The international picture makes this very clear. The United States, China, Israel, the United Kingdom and Germany are investing in deep tech in a systematic way. Europe, too, is increasingly treating it not merely as part of innovation policy, but as a strategic economic issue. It is about productivity, industrial capability, technological independence and security. Approaches differ, but the understanding is shared: technological capability is becoming an ever more important source of economic and geopolitical influence.

What this means for Estonia

For Estonia, this presents a very clear strategic choice. We cannot build our future on cheaper labour, nor can we assume that our past digital success will automatically carry us forward. If we want to grow a higher value-added economy, we must be able to create and scale companies whose competitive advantage is built on new knowledge, intellectual property and the ability to solve complex problems.

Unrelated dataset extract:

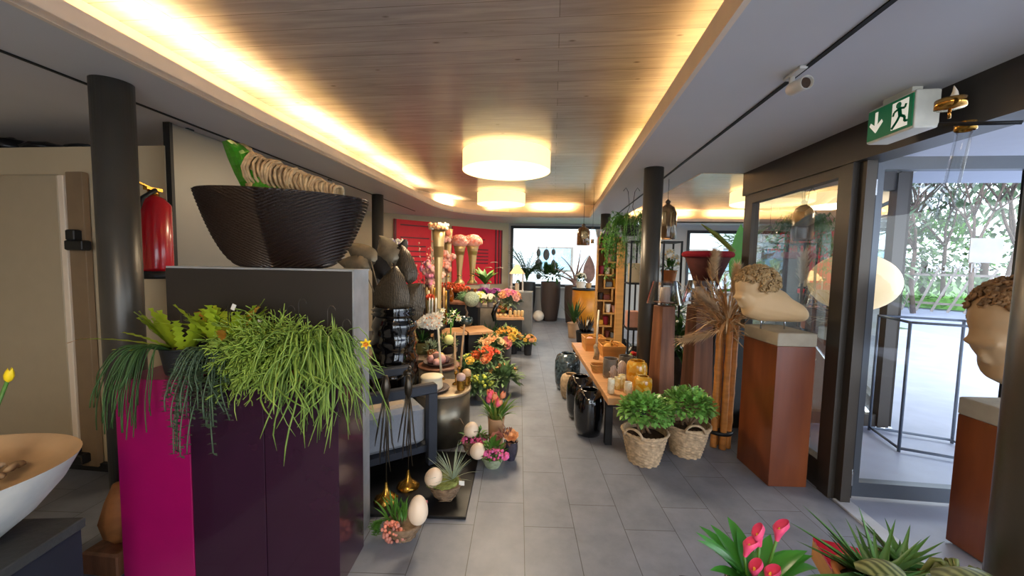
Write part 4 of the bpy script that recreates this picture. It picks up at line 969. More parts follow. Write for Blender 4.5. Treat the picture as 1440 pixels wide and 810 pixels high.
# black cabinet for candles and orange tulips
a_, c_ = A(566, 470, 4.9), A(626, 470, 4.9)
pk1 = (a_.x+c_.x)/2; zc = A(596, 462, 4.9).z
b = MB(); b.box((0, 0, zc/2), (c_.x-a_.x-.13, .5, zc), bev=.006); single('candle_cabinet', b, black, 'plain black cabinet under the row of long hanging candles', 'cabinet', (pk1-.07, 5.2, 0))
# candle rack: taper candles standing in a black rack
ct = thing('candle_rack', 'black rack holding rows of long taper candles below the pink branch', 'rack', (pk1-.07, 5.15, zc+.002))
MB().box((0, 0, .02), (.56, .3, .04)).build('rack_base', black, ct); MB().box((0, .14, .1), (.56, .02, .1)).build('rack_back', black, ct)
for i, px in enumerate(range(584, 630, 4)):
    yt = 398+ (i % 3)*4; yb = 452
    if 613 < px < 619: continue
    top = A(px, yt, 5.05); bt = A(px, yb, 5.05)
    b = MB(); b.lathe([(.016, 0), (.016, top.z-bt.z), (.002, top.z-bt.z+.012)], seg=8)
    single('taper_candle', b, [mat('candle_olive', 'a08a5a', .4), wax, waxb, brass][i % 4], 'long taper candle standing in the black candle rack', 'candle', (bt.x, 5.05-.04*(i % 2), zc+.045), 0, 'taper candles in the black rack')
for i, px in enumerate((571, 576, 583, 604, 608, 613)):
    y0_, y1_ = (425, 448) if px < 590 else (420, 440)
    top = A(px, y0_, 4.5); bt = A(px, y1_, 4.5); b = MB(); b.lathe([(.012, 0), (.011, top.z-bt.z), (.001, top.z-bt.z+.015)], seg=8)
    b.lathe([(.018, -.1), (.006, -.09), (.006, -.01), (.014, 0)], seg=8)
    single('white_candle', b, mat('white_wax', 'efe9dc', .4), ['white candle at far left in front of the candle rack', 'white candle second from left in front of the rack', 'white candle beside the orchid blossoms, left side', 'white candle under the orange tulips, left one', 'white candle under the orange tulips, middle one', 'white candle under the orange tulips, right one'][i], 'candle', (bt.x, bt.y, bt.z))
# small shelf that carries them
a_, c_ = A(566, 455, 4.5), A(618, 455, 4.5); zc2 = A(590, 448, 4.5).z-.1
t = thing('display_table', 'small black table holding the white candles behind the orchid', 'table', ((a_.x+c_.x)/2, 4.55, 0)); MB().box((0, 0, zc2-.015), (c_.x-a_.x+.05, .24, .028)).build('top', black, t)
for x in (-.2, .2): MB().box((x, 0, (zc2-.03+.452)/2), (.04, .2, zc2-.03-.452)).build('leg', black, t)
# orange tulip bunch
p = A(604, 421, 4.85); b = MB()
for k in range(10): tulip(b, (rnd(-.06, .06), rnd(-.04, .04), rnd(-.02, .03)), .024, .05, 0, (rnd(-.3, .3), -.2, 1))
for k in range(8): b.tube([(0, 0, -.24), (rnd(-.05, .05), 0, -.01)], .003, 4, 1)
single('tulip_bunch', b, [coral, lf_mid], 'small bunch of orange-red tulips in front of the candle rack', 'flowers', (p.x, p.y, p.z))
# pink magnolia / blossom branches
def branch(loc, h, n, wd, m, lb, nm='blossom_branch', r=.03, br=.006, per=3, col=None, zf=0.):
    t = thing(nm, lb, 'branch', loc); b = MB(); f = MB()
    for k in range(n):
        a = rnd(0, PR); e_ = Vector((cos(a)*wd*rnd(.4, 1), sin(a)*wd*.5, h*rnd(.6, 1))); pts = bez((0, 0, 0), (e_.x*.2, e_.y*.2, h*.6), e_, 8); b.tube(pts, [br*(1-.09*i) for i in range(9)], 5)
        for j in range(per):
            q_ = random.choice(pts[3:]); f.ball(q_+rdir()*r*.8, r*rnd(.6, 1.1), random.choice(range(len(m))), 8, 5, (1, 1, 1.2), noise=.05)
    b.build('twigs', twig, t); f.build('blossoms', m, t)
    zz0 = loc[2]-zf; v_ = MB(); v_.lathe([(0, -zz0+.002), (.055, -zz0+.002), (.055, -.1), (.045, .0), (.055, .03), (.03, .02), (0, 0)], seg=18, caps=False); v_.build('vase', black, t)
p = A(597, 420, 5.39); branch((p.x, p.y, p.z-.15), 1.0, 14, .38, [sal, palepk], 'bare twiggy branch with tiny pink buds in front of the red panel', r=.014, per=14, zf=zc)
p = A(612, 420, 5.38); branch((p.x-.03, p.y, p.z), .52, 9, .2, [palepk, mat('orchid_pink', 'e58fae', .6, var=.2)], 'spray of pale pink blossoms beside the tallest gold vase', r=.034, per=8, zf=zc)
p = A(626, 410, 6.0); branch((p.x+.02, p.y, p.z), .9, 7, .13, [sal, palepk], 'tall spray of round peach blossoms right of the tallest gold vase', r=.05, per=4)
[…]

That is precisely why deep tech matters for a small country. It allows us to move from price-based competition to knowledge-based competition. If we can grow companies that create new energy, health, defence, materials or industrial solutions, the result will not be just a handful of success stories. It will help establish Estonia as a country where new knowledge-based value is created. That means more exports, higher value-added jobs and a more resilient economy.

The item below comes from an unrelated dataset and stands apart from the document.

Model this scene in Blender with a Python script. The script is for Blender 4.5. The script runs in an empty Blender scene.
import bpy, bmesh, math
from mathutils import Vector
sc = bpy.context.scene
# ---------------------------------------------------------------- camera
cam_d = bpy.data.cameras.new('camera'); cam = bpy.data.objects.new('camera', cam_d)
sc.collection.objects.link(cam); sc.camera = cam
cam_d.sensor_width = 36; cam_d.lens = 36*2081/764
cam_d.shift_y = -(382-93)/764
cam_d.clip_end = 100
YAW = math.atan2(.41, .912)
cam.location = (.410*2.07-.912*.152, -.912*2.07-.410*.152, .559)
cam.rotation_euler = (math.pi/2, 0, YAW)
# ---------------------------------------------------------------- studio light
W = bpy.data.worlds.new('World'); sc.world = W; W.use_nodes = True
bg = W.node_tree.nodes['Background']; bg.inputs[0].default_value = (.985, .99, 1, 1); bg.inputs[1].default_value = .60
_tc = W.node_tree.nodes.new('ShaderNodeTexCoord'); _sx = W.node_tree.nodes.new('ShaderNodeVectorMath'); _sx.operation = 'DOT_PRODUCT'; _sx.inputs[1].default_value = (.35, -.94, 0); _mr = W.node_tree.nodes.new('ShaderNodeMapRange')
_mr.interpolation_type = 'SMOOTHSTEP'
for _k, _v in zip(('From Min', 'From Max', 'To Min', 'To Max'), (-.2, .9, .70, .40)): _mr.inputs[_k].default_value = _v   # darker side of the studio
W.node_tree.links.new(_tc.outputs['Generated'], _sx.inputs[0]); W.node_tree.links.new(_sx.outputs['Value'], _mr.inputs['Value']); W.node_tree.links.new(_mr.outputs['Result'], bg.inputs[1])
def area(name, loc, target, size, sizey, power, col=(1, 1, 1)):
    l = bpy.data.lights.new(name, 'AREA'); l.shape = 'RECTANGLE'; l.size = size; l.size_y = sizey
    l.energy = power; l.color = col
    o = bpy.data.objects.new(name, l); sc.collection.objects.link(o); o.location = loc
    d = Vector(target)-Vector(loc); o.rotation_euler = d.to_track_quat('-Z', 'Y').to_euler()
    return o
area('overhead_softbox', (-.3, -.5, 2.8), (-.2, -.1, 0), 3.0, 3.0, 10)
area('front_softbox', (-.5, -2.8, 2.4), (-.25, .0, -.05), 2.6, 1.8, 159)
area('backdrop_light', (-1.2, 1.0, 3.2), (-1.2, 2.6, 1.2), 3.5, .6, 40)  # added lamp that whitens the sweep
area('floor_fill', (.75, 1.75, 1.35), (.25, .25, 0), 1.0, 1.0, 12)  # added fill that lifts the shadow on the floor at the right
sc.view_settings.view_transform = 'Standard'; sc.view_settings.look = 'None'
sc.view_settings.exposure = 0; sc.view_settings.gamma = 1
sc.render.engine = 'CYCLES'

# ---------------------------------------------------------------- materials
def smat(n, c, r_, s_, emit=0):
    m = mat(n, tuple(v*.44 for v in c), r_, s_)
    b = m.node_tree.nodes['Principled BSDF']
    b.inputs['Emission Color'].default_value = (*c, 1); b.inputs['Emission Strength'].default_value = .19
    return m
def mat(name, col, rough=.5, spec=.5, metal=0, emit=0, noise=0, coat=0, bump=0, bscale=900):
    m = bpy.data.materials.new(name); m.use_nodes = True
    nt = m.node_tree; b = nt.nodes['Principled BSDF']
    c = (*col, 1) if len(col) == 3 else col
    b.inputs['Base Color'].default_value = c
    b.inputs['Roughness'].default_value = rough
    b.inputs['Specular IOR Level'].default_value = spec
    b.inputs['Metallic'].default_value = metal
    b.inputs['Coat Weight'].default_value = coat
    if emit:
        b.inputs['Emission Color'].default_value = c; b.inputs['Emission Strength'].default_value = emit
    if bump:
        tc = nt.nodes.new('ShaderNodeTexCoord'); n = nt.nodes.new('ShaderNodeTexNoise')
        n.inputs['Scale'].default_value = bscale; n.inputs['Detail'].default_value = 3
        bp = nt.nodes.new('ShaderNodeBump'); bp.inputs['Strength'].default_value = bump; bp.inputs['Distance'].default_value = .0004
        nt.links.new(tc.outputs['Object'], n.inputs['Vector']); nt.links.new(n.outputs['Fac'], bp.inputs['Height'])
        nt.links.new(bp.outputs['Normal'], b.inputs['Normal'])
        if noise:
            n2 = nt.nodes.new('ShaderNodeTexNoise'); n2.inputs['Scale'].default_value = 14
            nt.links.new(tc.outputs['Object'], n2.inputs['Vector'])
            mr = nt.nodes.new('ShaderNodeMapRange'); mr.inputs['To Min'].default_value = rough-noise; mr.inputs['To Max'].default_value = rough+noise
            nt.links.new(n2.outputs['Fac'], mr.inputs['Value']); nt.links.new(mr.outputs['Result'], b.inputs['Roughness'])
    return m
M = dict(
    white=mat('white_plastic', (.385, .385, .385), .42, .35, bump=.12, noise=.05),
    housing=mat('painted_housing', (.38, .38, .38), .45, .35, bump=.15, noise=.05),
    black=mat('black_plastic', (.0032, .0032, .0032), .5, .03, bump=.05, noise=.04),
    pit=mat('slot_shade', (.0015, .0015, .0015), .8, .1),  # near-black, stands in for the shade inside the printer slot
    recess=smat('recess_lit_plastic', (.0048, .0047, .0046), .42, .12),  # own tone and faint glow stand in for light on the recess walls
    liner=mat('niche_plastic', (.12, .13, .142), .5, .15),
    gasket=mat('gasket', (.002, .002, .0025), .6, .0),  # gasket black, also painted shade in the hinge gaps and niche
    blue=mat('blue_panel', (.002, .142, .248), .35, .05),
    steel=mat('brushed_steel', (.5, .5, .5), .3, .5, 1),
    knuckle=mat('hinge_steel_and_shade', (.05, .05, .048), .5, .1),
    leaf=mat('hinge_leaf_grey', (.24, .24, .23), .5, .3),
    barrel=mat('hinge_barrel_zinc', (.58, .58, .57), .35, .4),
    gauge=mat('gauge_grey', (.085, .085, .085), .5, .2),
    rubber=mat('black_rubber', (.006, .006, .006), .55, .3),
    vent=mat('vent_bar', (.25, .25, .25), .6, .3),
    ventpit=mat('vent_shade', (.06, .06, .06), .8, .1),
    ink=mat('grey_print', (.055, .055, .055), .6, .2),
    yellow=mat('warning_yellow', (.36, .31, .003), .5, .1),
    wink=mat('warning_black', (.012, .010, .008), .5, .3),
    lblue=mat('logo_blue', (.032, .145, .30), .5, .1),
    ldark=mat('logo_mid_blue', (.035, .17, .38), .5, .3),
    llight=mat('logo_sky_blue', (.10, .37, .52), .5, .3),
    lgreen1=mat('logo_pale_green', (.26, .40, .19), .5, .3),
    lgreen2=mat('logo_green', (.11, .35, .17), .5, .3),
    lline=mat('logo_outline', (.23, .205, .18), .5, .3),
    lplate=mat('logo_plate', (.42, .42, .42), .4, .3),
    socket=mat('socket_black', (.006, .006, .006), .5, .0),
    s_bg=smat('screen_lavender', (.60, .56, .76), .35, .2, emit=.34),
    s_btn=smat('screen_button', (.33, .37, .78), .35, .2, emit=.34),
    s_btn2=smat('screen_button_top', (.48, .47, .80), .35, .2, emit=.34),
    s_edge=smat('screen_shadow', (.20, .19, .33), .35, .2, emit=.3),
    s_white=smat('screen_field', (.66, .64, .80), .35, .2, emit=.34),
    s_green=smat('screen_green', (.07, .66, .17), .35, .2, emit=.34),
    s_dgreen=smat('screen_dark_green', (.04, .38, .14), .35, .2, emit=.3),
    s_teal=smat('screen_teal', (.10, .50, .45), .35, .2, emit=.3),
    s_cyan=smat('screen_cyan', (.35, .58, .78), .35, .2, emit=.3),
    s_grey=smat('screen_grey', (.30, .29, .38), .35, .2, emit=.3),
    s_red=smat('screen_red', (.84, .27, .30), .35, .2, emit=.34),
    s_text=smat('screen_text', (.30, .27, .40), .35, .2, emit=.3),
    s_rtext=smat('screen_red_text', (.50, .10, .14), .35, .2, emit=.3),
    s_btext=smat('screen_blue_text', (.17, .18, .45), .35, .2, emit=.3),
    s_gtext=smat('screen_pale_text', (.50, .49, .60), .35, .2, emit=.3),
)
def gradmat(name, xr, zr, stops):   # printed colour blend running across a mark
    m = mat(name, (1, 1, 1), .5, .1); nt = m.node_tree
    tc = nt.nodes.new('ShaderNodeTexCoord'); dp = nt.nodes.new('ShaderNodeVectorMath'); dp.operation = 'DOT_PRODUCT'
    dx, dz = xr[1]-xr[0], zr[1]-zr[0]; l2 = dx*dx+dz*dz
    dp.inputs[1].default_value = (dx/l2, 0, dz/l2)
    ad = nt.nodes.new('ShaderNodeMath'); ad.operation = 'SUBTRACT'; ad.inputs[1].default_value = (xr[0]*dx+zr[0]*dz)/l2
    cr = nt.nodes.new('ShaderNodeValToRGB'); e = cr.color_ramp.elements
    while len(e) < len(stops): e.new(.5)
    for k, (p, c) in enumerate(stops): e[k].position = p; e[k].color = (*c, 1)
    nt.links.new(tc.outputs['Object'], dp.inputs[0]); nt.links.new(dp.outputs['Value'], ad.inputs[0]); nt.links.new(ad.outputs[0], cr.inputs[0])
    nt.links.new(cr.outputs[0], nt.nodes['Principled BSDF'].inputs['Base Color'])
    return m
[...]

But ambition alone is not enough. What is needed is deliberate change and investment in education, in the support structures of the economy, in the creation and growth of science-based startups, in attracting investors and funds, and above all in working more closely with our neighbouring countries.

The greatest mistake would be to continue treating deep tech too narrowly, as if it concerned only scientists, universities, laboratories or a small circle of startups and investors. In reality, deep tech is increasingly determining the sectors in which future value will be created, which countries will be able to anchor that value in their economies, and which will remain merely users of solutions developed elsewhere. Deep tech is not a niche. It is the foundation of the next economic wave, and the question is no longer whether Estonia should invest in it, but how quickly we can turn it into our next success story.